La théorie selon laquelle l’histoire de l'humanité est un cycle répétitif est assez partagée. Cette stratégie d'alliance que nous proposons, a été exactement celle qui a été adoptée par les 2 ennemis politico-idéologiques en Chine, Mao et Tchièk, tous chinois; pour combattre le Japon, élément étranger, quand ce dernier a agressé la Chine. Les fils du même pays et de la même nation chinoise, ont tait leurs belligérances, le temps de régler pour de bon, le compte à l'ennemi venu de l'extérieur. Ça été un succès total. Qu'est ce que nous empêche d'arriver à un résultat similaire ?
Dans notre cas, cette option a bien entendu ses risques et ses dangers, qui sont connus et prévisibles, mais qui peuvent être sans aucun doute contenus, surtout qu'elle permettra d'alléger drastiquement les douleurs insupportables de toutes les parties maliennes.

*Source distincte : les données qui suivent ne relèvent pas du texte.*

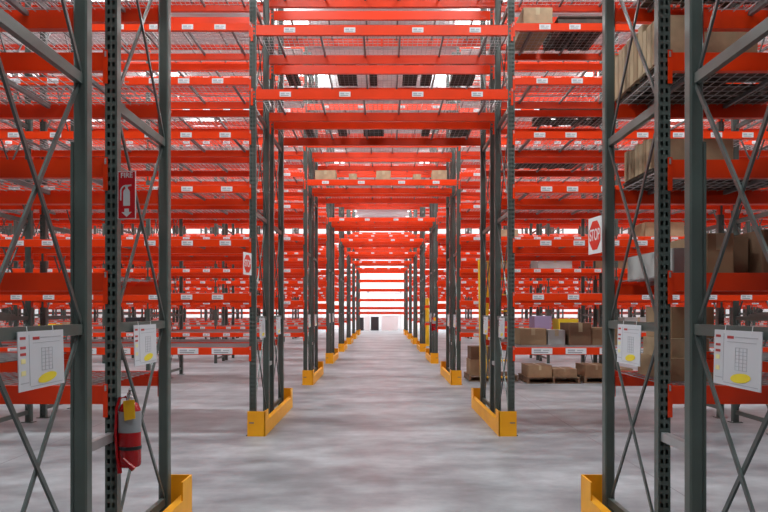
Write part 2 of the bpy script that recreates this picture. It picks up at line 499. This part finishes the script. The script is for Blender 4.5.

Pour y arriver, il faut absolument que l'Etat sorte de sa posture éventuelle conçue , autour de la bonne fausse idée, qu'il faut laisser les mouvements armés, le JNIM et L'EIGS s'affaiblir mutuellement, pour lui permettre d'atteindre facilement des objectifs militaires ultérieurs, en vue d'une libération militaire prochaine du Nord du Mali. Très grave erreur, qui risquerait de produire tout le contraire de l'effet souhaité. Pourquoi et comment ? J'y reviendrai éventuellement.
Mais d'ores et déjà, il doit être connu de tous, que nous sommes de ceux qui sont profondément convaincus, que ce n'est pas la guerre entre maliens, qui sera la solution au problème du Nord en général, et de Kidal en particulier. Nous n'avons pas varier de cette ligne. Qu'Allahou apaise les souffrances des populations du Nord en général et de celles de Menaka en particulier.